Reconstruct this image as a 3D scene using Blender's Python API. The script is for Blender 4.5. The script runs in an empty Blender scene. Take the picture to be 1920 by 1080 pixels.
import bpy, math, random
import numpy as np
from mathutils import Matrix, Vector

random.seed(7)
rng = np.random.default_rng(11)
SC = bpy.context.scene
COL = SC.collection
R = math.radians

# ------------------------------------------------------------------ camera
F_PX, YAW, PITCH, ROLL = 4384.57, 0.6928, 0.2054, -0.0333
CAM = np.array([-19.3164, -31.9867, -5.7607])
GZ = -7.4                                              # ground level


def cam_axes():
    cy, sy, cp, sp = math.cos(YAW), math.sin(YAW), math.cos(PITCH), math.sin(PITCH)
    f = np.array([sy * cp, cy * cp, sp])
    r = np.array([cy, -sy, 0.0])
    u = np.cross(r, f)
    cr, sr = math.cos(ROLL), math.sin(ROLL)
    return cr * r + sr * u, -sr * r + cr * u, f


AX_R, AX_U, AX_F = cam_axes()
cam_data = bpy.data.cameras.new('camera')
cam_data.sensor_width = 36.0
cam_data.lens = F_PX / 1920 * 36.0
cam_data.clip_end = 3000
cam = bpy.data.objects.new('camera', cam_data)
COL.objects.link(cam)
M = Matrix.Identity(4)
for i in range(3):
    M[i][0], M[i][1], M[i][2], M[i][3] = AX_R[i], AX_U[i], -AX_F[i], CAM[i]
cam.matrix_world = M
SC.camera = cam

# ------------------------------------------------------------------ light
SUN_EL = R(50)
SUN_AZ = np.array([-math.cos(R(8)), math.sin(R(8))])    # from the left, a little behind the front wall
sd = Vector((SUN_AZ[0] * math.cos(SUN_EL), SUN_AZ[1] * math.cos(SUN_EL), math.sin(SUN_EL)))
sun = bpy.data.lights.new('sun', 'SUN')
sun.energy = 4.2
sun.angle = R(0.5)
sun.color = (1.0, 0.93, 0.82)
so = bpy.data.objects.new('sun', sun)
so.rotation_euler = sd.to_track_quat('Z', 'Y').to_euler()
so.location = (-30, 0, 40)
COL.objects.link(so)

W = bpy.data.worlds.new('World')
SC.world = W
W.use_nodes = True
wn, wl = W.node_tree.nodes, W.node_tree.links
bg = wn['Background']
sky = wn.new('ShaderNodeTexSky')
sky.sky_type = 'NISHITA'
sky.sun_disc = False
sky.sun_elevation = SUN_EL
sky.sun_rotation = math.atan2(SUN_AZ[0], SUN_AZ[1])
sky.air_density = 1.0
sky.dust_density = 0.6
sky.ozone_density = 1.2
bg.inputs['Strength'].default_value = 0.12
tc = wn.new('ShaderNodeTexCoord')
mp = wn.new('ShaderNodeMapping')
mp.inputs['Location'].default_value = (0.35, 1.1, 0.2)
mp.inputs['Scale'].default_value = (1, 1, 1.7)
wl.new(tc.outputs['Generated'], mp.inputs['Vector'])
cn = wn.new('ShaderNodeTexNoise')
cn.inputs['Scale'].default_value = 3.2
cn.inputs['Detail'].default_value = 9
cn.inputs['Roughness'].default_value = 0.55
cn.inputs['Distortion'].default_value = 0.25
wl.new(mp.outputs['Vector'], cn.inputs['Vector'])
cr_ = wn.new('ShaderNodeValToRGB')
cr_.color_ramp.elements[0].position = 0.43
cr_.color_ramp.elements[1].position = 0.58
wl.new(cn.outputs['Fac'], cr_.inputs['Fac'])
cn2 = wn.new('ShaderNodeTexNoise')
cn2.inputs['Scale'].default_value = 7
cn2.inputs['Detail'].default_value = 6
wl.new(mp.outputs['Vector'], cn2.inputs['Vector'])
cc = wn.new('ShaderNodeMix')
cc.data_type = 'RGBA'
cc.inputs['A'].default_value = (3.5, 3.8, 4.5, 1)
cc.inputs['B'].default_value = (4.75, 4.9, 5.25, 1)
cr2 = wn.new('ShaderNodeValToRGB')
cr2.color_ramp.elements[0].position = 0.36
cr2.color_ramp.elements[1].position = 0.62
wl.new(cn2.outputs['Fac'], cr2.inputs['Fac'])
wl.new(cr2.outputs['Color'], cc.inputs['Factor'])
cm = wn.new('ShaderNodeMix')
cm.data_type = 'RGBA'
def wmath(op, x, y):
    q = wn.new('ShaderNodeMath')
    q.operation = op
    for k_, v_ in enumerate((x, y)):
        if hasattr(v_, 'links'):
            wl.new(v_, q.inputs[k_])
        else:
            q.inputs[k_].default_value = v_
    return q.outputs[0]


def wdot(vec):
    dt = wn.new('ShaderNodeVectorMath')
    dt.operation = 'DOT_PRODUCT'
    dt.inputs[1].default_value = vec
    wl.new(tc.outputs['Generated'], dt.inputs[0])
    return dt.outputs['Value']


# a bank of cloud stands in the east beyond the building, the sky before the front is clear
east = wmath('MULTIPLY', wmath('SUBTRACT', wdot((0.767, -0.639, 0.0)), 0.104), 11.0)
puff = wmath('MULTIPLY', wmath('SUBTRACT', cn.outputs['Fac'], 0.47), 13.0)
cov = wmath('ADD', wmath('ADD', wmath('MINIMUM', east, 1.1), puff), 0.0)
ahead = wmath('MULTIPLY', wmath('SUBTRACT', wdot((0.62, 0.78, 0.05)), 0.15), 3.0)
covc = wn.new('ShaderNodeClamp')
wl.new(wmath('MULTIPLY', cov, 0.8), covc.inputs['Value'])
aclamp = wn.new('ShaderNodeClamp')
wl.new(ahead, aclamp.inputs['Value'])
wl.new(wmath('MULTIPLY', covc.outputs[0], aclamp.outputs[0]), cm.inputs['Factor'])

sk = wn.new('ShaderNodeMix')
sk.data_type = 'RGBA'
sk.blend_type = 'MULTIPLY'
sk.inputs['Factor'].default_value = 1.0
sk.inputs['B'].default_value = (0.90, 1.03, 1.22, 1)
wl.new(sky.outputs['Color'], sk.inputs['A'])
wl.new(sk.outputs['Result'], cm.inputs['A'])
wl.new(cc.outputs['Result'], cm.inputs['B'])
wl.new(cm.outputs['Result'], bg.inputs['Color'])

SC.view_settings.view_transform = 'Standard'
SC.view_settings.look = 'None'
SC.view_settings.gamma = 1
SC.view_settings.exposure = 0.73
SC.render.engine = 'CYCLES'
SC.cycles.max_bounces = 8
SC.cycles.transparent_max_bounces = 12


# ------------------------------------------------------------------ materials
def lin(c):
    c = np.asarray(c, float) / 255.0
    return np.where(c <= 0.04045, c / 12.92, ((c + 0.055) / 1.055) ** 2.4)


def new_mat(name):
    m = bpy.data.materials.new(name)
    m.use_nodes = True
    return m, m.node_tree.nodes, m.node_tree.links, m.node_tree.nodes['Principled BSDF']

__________

• _What you need to do_
Extract all of the data above without altering anything.

• _Full output_
Reconstruct this image as a 3D scene using Blender's Python API. The script is for Blender 4.5. The script runs in an empty Blender scene. Take the picture to be 1920 by 1080 pixels.
import bpy, math, random
import numpy as np
from mathutils import Matrix, Vector

random.seed(7)
rng = np.random.default_rng(11)
SC = bpy.context.scene
COL = SC.collection
R = math.radians

# ------------------------------------------------------------------ camera
F_PX, YAW, PITCH, ROLL = 4384.57, 0.6928, 0.2054, -0.0333
CAM = np.array([-19.3164, -31.9867, -5.7607])
GZ = -7.4                                              # ground level


def cam_axes():
    cy, sy, cp, sp = math.cos(YAW), math.sin(YAW), math.cos(PITCH), math.sin(PITCH)
    f = np.array([sy * cp, cy * cp, sp])
    r = np.array([cy, -sy, 0.0])
    u = np.cross(r, f)
    cr, sr = math.cos(ROLL), math.sin(ROLL)
    return cr * r + sr * u, -sr * r + cr * u, f


AX_R, AX_U, AX_F = cam_axes()
cam_data = bpy.data.cameras.new('camera')
cam_data.sensor_width = 36.0
cam_data.lens = F_PX / 1920 * 36.0
cam_data.clip_end = 3000
cam = bpy.data.objects.new('camera', cam_data)
COL.objects.link(cam)
M = Matrix.Identity(4)
for i in range(3):
    M[i][0], M[i][1], M[i][2], M[i][3] = AX_R[i], AX_U[i], -AX_F[i], CAM[i]
cam.matrix_world = M
SC.camera = cam

# ------------------------------------------------------------------ light
SUN_EL = R(50)
SUN_AZ = np.array([-math.cos(R(8)), math.sin(R(8))])    # from the left, a little behind the front wall
sd = Vector((SUN_AZ[0] * math.cos(SUN_EL), SUN_AZ[1] * math.cos(SUN_EL), math.sin(SUN_EL)))
sun = bpy.data.lights.new('sun', 'SUN')
sun.energy = 4.2
sun.angle = R(0.5)
sun.color = (1.0, 0.93, 0.82)
so = bpy.data.objects.new('sun', sun)
so.rotation_euler = sd.to_track_quat('Z', 'Y').to_euler()
so.location = (-30, 0, 40)
COL.objects.link(so)

W = bpy.data.worlds.new('World')
SC.world = W
W.use_nodes = True
wn, wl = W.node_tree.nodes, W.node_tree.links
bg = wn['Background']
sky = wn.new('ShaderNodeTexSky')
sky.sky_type = 'NISHITA'
sky.sun_disc = False
sky.sun_elevation = SUN_EL
sky.sun_rotation = math.atan2(SUN_AZ[0], SUN_AZ[1])
sky.air_density = 1.0
sky.dust_density = 0.6
sky.ozone_density = 1.2
bg.inputs['Strength'].default_value = 0.12
tc = wn.new('ShaderNodeTexCoord')
mp = wn.new('ShaderNodeMapping')
mp.inputs['Location'].default_value = (0.35, 1.1, 0.2)
mp.inputs['Scale'].default_value = (1, 1, 1.7)
wl.new(tc.outputs['Generated'], mp.inputs['Vector'])
cn = wn.new('ShaderNodeTexNoise')
cn.inputs['Scale'].default_value = 3.2
cn.inputs['Detail'].default_value = 9
cn.inputs['Roughness'].default_value = 0.55
cn.inputs['Distortion'].default_value = 0.25
wl.new(mp.outputs['Vector'], cn.inputs['Vector'])
cr_ = wn.new('ShaderNodeValToRGB')
cr_.color_ramp.elements[0].position = 0.43
cr_.color_ramp.elements[1].position = 0.58
wl.new(cn.outputs['Fac'], cr_.inputs['Fac'])
cn2 = wn.new('ShaderNodeTexNoise')
cn2.inputs['Scale'].default_value = 7
cn2.inputs['Detail'].default_value = 6
wl.new(mp.outputs['Vector'], cn2.inputs['Vector'])
cc = wn.new('ShaderNodeMix')
cc.data_type = 'RGBA'
cc.inputs['A'].default_value = (3.5, 3.8, 4.5, 1)
cc.inputs['B'].default_value = (4.75, 4.9, 5.25, 1)
cr2 = wn.new('ShaderNodeValToRGB')
cr2.color_ramp.elements[0].position = 0.36
cr2.color_ramp.elements[1].position = 0.62
wl.new(cn2.outputs['Fac'], cr2.inputs['Fac'])
wl.new(cr2.outputs['Color'], cc.inputs['Factor'])
cm = wn.new('ShaderNodeMix')
cm.data_type = 'RGBA'
def wmath(op, x, y):
    q = wn.new('ShaderNodeMath')
    q.operation = op
    for k_, v_ in enumerate((x, y)):
        if hasattr(v_, 'links'):
            wl.new(v_, q.inputs[k_])
        else:
            q.inputs[k_].default_value = v_
    return q.outputs[0]


def wdot(vec):
    dt = wn.new('ShaderNodeVectorMath')
    dt.operation = 'DOT_PRODUCT'
    dt.inputs[1].default_value = vec
    wl.new(tc.outputs['Generated'], dt.inputs[0])
    return dt.outputs['Value']


# a bank of cloud stands in the east beyond the building, the sky before the front is clear
east = wmath('MULTIPLY', wmath('SUBTRACT', wdot((0.767, -0.639, 0.0)), 0.104), 11.0)
puff = wmath('MULTIPLY', wmath('SUBTRACT', cn.outputs['Fac'], 0.47), 13.0)
cov = wmath('ADD', wmath('ADD', wmath('MINIMUM', east, 1.1), puff), 0.0)
ahead = wmath('MULTIPLY', wmath('SUBTRACT', wdot((0.62, 0.78, 0.05)), 0.15), 3.0)
covc = wn.new('ShaderNodeClamp')
wl.new(wmath('MULTIPLY', cov, 0.8), covc.inputs['Value'])
aclamp = wn.new('ShaderNodeClamp')
wl.new(ahead, aclamp.inputs['Value'])
wl.new(wmath('MULTIPLY', covc.outputs[0], aclamp.outputs[0]), cm.inputs['Factor'])

sk = wn.new('ShaderNodeMix')
sk.data_type = 'RGBA'
sk.blend_type = 'MULTIPLY'
sk.inputs['Factor'].default_value = 1.0
sk.inputs['B'].default_value = (0.90, 1.03, 1.22, 1)
wl.new(sky.outputs['Color'], sk.inputs['A'])
wl.new(sk.outputs['Result'], cm.inputs['A'])
wl.new(cc.outputs['Result'], cm.inputs['B'])
wl.new(cm.outputs['Result'], bg.inputs['Color'])

SC.view_settings.view_transform = 'Standard'
SC.view_settings.look = 'None'
SC.view_settings.gamma = 1
SC.view_settings.exposure = 0.73
SC.render.engine = 'CYCLES'
SC.cycles.max_bounces = 8
SC.cycles.transparent_max_bounces = 12


# ------------------------------------------------------------------ materials
def lin(c):
    c = np.asarray(c, float) / 255.0
    return np.where(c <= 0.04045, c / 12.92, ((c + 0.055) / 1.055) ** 2.4)


def new_mat(name):
    m = bpy.data.materials.new(name)
    m.use_nodes = True
    return m, m.node_tree.nodes, m.node_tree.links, m.node_tree.nodes['Principled BSDF']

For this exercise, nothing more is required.